Saturday, February 15, 2014

Tuesday, February 18, 2014

Announcements and Reminders: 

Today for B3 and B4:  Extra credit is available if you behave well for the substitute. 

  • If you still need to turn in or revise your January Book Project (Historical Fiction Background on Edmodo), do that as soon as you can! 
  • Be prepared on February 28 to create the brochure for your Nonfiction February Book of the Month.
    • Collect your information on the pink assignment sheet.
  • Remember to edit your work for our Essential Spelling Words.

Today’s Agenda:
1.  Individual Reading with your own nonfiction book.  
If you do not have your book with you, or have finished it, you should be reading another nonfiction book.

Are you getting ready to create your brochure on February 28? 
What sorts of charts, graphs, table, or other graphic
illustrations do you see in your nonfiction book?

One Example: 
The weight of a bull African Elephant can be up to
six and a half tons.
To equal six and a half tons, you'd need:

average-sized men

average-sized mice

[This is an illustration I made  for information I read in
the nonfiction book The Elephant in the Bush 
by Ian Redmond.]

2.  Examining an example for writing an essay,  then writing one yourself. 

Today you will complete (or get as far as you can on)  this packet by the end of class.
Part 1.  Small Group Work
                   -- You will examine a writing prompt that you will NOT write about.
      --Do this in your assigned group from last time.  See the back of this page.

“Show Me”
(You will not write about this prompt.
You will examine the steps a student followed to create his or her essay.)
Should Students Be Allowed to Eat in School Classrooms
Some teachers allow students to eat in their classrooms.  Others do not.  Imagine that your principal is preparing to create a school-wide policy on eating in classrooms.  Think about the effects of allowing students to eat in classrooms.  Take a position on the issue, and write an essay using reasons and specific details to support your opinion.

 -- Take turns reading through the steps the student followed.  The reader should stop for discussion.  Is everyone understanding what the student writer is doing?  If you need help, ask the teacher.
Notice that the document is already divided up for Reader #1, Reader #2, Reader #3, Reader #4.
When you read the completed essay at the end, take turns reading paragraphs.

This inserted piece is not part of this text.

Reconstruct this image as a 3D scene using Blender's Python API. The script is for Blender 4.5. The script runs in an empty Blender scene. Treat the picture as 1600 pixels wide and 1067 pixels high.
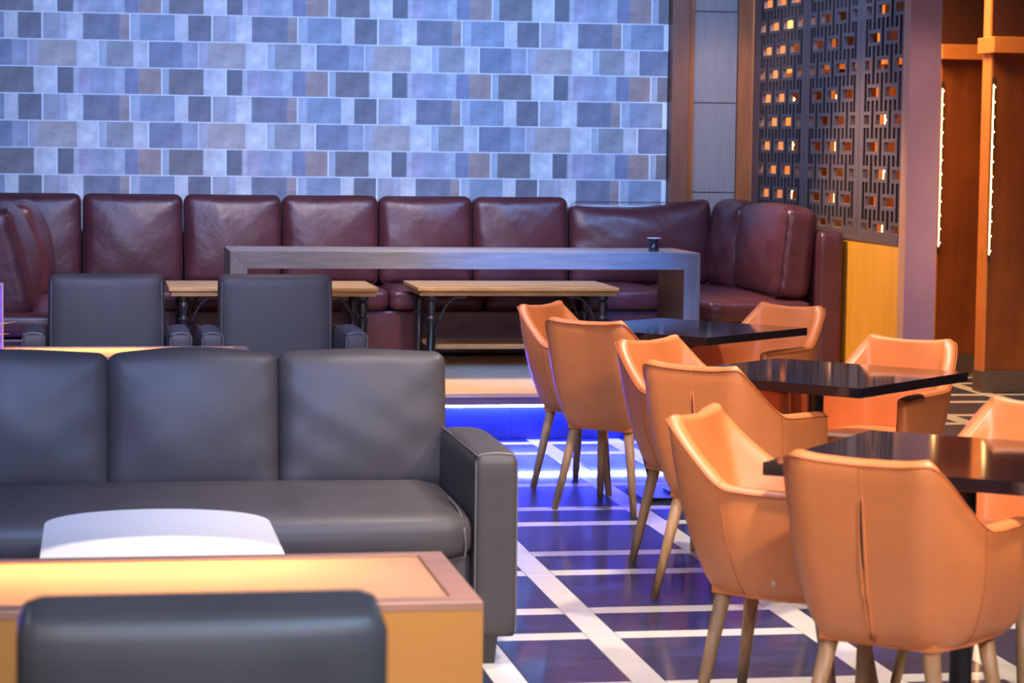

-- After you finish reading and discussing the sample prompt, each of you will individually complete the steps for writing an essay on a different prompt. 
Watch for your prompt later on in this packet.

Part 2.   Individual Work
                 Individually, you will write about the prompt below by following the same steps
                the  sample student followed.           
                -- Fill in the spaces provided in your packet.
                 -- Your responses should be written in complete sentences.

Your prompt is
Should Students Use Cell Phones in School?
Some schools use cell phones in the classroom for educational purposes. Think about the effects of allowing students to have and use cell phones in classrooms. Take a position on this issue.  Use reasons and specific examples to support your opinion.
As you write, remember your essay will be scored based on how well you:
·  develop a multi-paragraph response to the assigned topic that clearly communicates your thesis to the audience.
·  support your thesis with meaningful reasons and sufficient details.
·  address the readers' concerns, opposing viewpoint, or counterarguments.
·  organize your essay in a clear and logical manner, including an introduction, body, and conclusion.
·  use well-structured sentences and language that are appropriate for your audience.
·  edit your work to conform to the conventions of standard American English.
Use any of the tools available to you, such as the step by step directions and graphic organizers and a dictionary.

--  You are expected to complete  (or get as far as you can on) the packet by the end of class. 
-- Turn in your finished packet to the top wire basket for your class.

If you were absent: Pick up the packet from Ms. Dorsey or the English handouts file.  
Study the example on your own, then fill in the indicated spaces in the packet to write your own essay (on the topic you  are given).  Write complete sentences so  that you do end up with an essay by the time you are done with the packet.